Energy and Electricity in Industrial Nations by Mazur Allan;

Energy and Electricity in Industrial Nations by Mazur Allan;

Author:Mazur, Allan;
Language: eng
Format: epub
Publisher: Taylor & Francis Group


Conclusion

Did population growth or other causes most contribute to the rising use of energy and electricity in the industrial nations since 1960? The answer depends on the nation and how one interprets the question. Yearly fluctuations in TPES due to population growth averaged only one-sixth to one-half the magnitude of fluctuations due to nonpopulation factors. Thus, for a typical year in most nations, the population component was relatively small. However, in the 1970s and afterward, the yearly change in TPES due to nonpopulation factors was often negative, while the yearly change due to population growth, though smaller, was invariably positive.

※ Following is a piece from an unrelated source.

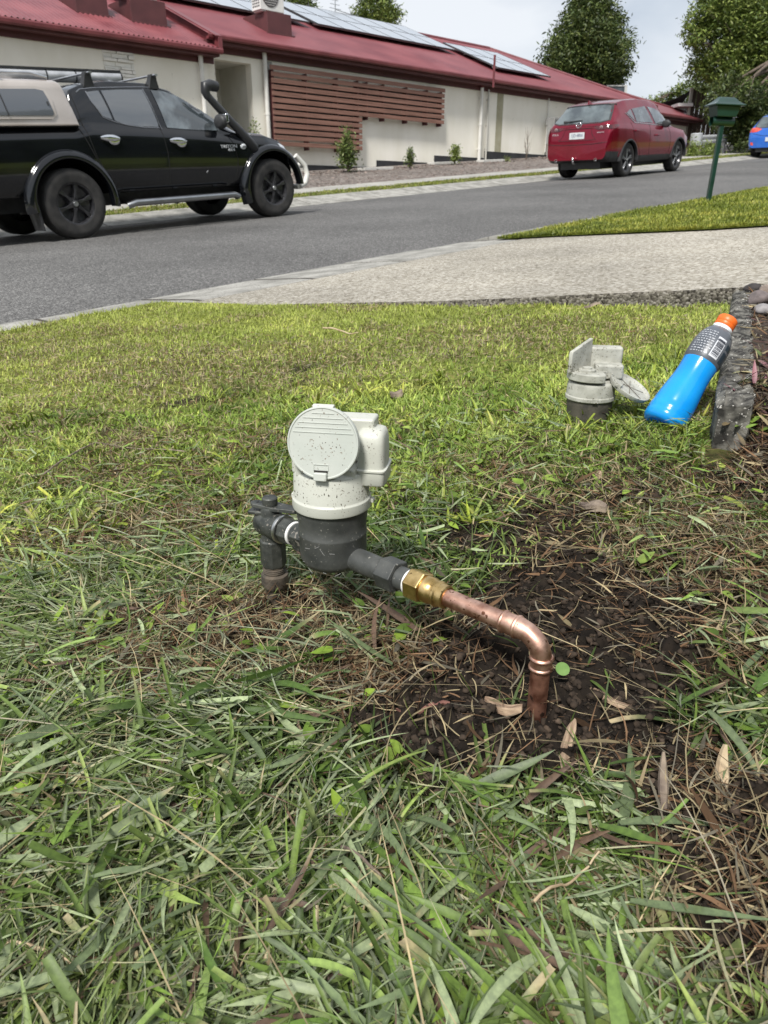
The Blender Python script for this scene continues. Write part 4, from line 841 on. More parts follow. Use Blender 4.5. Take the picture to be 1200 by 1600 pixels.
# lower left wing roof
DR = .22; xs_ = np.arange(xL, xA0 - .1, .0127); vs = []; fs = []; b = MB()
for i, x in enumerate(xs_):
    amp = .020 * cos(x / .115 * 2 * pi)
    for y in (RY0 - .28, RY1 - .3): p = roof_pt(x, y); vs.append((p[0], p[1], p[2] - DR + amp + .0))
for i in range(len(xs_) - 1): fs.append((2 * i, 2 * i + 2, 2 * i + 3, 2 * i + 1))
b.add(vs, fs); roofw = b.build('wing_roof', mat('red_roof_wing', (.15, .036, .044), (.225, .065, .073), scale=1.6, detail=9, rough=.38, rvar=.1), house, smooth=60, fix=False)
b = MB(); p0, p1 = roof_pt(xA0 - .12, RY0 - .25), roof_pt(xA0 - .12, RY1)
for dx0, dx1, dz0, dz1 in ((-.09, .09, .0, .03), (-.02, .09, -.26, .0)):
    b.loops([[(p[0] + dx0, p[1], p[2] + dz0), (p[0] + dx1, p[1], p[2] + dz0), (p[0] + dx1, p[1], p[2] + dz1), (p[0] + dx0, p[1], p[2] + dz1)] for p in (p0, p1)])
b.build('barge_capping', m_gut, house, smooth=0, bevel=.008)
def gutter(name, x0, x1, y, z):
    pr = [(.02, -.02), (-.075, -.03), (-.11, .0), (-.115, .055), (-.10, .075), (-.095, .085), (-.08, .08), (-.08, .03), (.02, .03)]
    b = MB(); b.loops([[(x, y + a, z + c) for a, c in pr] for x in (x0, x1)]); g = b.build(name, m_gut, house, smooth=30); return g
gutter('gutter', xA0 - .3, xM + .5, RY0 + .0, RZ0 - .10); gutter('gutter', xM + .5, xE + .5, RY0 + .0, EZ - .10); gutter('gutter', xL, xA0 - .12, RY0 - .29, RZ0 - .10 - DR - .12)
b = MB(); b.box(xA0 - .3, xM + .3, RY0 + .02, -.003, 3.83, 3.90); b.box(xM + .3, xE + .3, RY0 + .02, -.003, 3.59, 3.66); b.box(xA1 - .01, xM, -.05, -.002, 3.70, 3.835); b.box(xM, xE, -.05, -.002, 3.46, 3.592); b.box(xL, xA0 - .15, RY0 - .27, -.303, 3.52, 3.60); b.box(xL, xA0 - .15, -.35, -.302, 3.40, 3.525); b.box(xA0, xA1, -.045, -.004, 3.70, 3.832); b.build('fascia', m_fas, house, smooth=0)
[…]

Therefore the cumulative effect of population growth from 1960 to 2008 eventually equaled or exceeded the cumulative effect of nonpopulation factors in the US, Canada, the UK, and Australia. Population growth, even viewed cumulatively, was relatively unimportant for the growth of TPES in France, Spain, Italy, and Japan. To some extent, this split is explained by relatively high population growth in Australia, Canada, and the US (but not the UK), and relatively low population growth in Japan, France, and Italy (but not Spain).

The situation of electricity is different. Here we can say without qualification that population growth was a minor driver of the rapid increase in electrification of all industrial nations, especially in the years prior to the energy crisis of the 1970s. On average, from 1960 to 2008, per capita consumption of electricity increased twice as fast as per capita TPES and nearly five times as fast as population, though rapid escalation has abated since the price rises of the 1970s.

It may seem puzzling that US population increase was an important driver of total primary energy consumption since 1960, but that population had only a modest effect on the growth of electricity consumption since 1960. This ostensible conundrum is explained by the year-to-year variation in TPES (net of population), sometimes rising, sometimes falling due to nonpopulation factors like oil prices. As a result, America's per capita consumption of TPES was lower in 2008 than in 1975. A continually larger share ofAmerica's yearly TPES was being used to generate electricity. Very soon the United States will devote half of its primary energy sources to the production of electricity, even more if there is a large move to electric cars.

A quick glance at Figure 7.3 might convey the impression that the US was uniquely frugal with energy after 1975, cutting its nonpopulation component of TPES growth more than any other industrial nation. This is correct in relative terms, but one must remember that American frugality began from an extraordinarily high base level of wastefulness, so it was relatively easy to eliminate the worst overuse by requiring, for example, higher miles-per-gallon automobile fleets. Most of the improvement was in the US industrial sector, partly due to a changing mix of goods produced, possibly also because energy-intensive industrial activities were moved to the Third World, and likely because inefficient pre-World War II industrial plants, which remained undamaged by the war and functional into the 1970s, could be closed down without serious economic loss.